私は開店時間の30分も前に着いてしまい、勝手に店先のベンチで待たせてもらうことにした。奥様だろうか、私のせいで掃除の邪魔になってしまっただろうけれども親切で寛大な対応で一安心。
少し早めだったが、「テーブルでお待ちいただいてもいいですよ」と優しいお言葉でおずおずと着席。ご主人はとても柔らかで和やかなお人柄のようだ。
ご主人は、コロナ前には頻繁にインドへ行っていたそうだが、最近はなかなか望むような状況にならないときいた。地元で相当の名店らしく、カレー好きの有名人が多数来店のようで、サインもズラリと並んでいる。
メニューを見て迷いつつも、ノンベジ(野菜以外の食材を主に使っているカレー)定食をいただくことにした。ご飯の大きさはS・M・LからMをチョイスしたが、おかずが豊富なのでLサイズでもよかったか。

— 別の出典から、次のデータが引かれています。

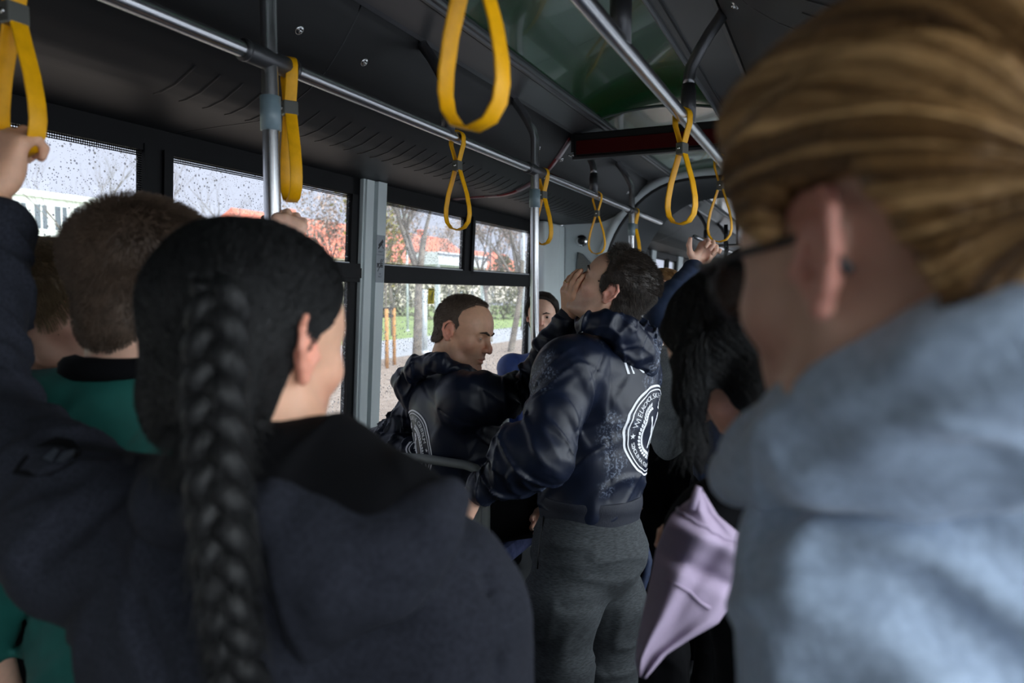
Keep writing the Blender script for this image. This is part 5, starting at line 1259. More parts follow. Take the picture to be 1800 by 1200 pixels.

ノンベジには肉のカレーと魚のカレーがついてくる。メニューに「ピリ辛」と記されているものは程よい刺激で、誰でも食べられるお味だ。セットにクートゥーかコザンプのどちらかを選んで添えるが、プラス70円で両方も可能だ。クートゥーは豆と野菜のシチューのようなものでマイルドにしたい人向け、コザンプは酸味と辛味のある野菜の煮物で、より辛さを感じたい人向けだという。
付け合わせの、野菜のシャキシャキした食感が小気味良く、ノンベジ2種とのいい対比になっている。米は、玄米の表皮を剥いたもの(きんめまい?)に赤米と餅米を少し調整して、ジャポニカ米の粘り気を調節している。ちゃんと「噛んで食べられるように」工夫をしておられるそうだ。